Some believe that the standard for receiving a college degree has changed. Jeff Denning, an economist at Brigham Young University, supports this perspective. According to Denning, college has simply gotten easier.

If grades are improving but there’s no reason to think that students have become better students, an interesting possibility is raised: The unassuming, academic way Denning puts it in a recent paper (co-authored with his BYU colleague Eric Eide and Merrill Warnick, an incoming Stanford doctoral student) is that “standards for degree receipt” may have changed. A less measured way of saying what that implies: College may have gotten easier.

Others believe that colleges are including to inflate student’s grades in order to maintain a high graduation rate. Christina Ciocca Eller, a sociologist at Harvard who studies American colleges and universities, argues that public universities face pressure from the state to achieve certain graduation rates. If they fail to meet such numbers, they risk losing funding.

Whatever is responsible for the increase, it seems to serve the needs of colleges and universities, especially public ones.
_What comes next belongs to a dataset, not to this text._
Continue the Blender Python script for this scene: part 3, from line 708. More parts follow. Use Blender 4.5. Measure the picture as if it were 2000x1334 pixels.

Lately, Ciocca Eller said, schools are being held more accountable for their graduation rates, with some states tying educational funding to certain statistical benchmarks. “Potentially, there’s pressure on faculty to help students, especially underprepared students, to move them through the curriculum in order to keep churning up the graduation rate,” she said.

Regardless of the difficulty of their courses, American students are bound to receive a biased worldview from their professors. A study from 2016 revealed that only nine percent of professors at leading American colleges and universities are registered as Republicans.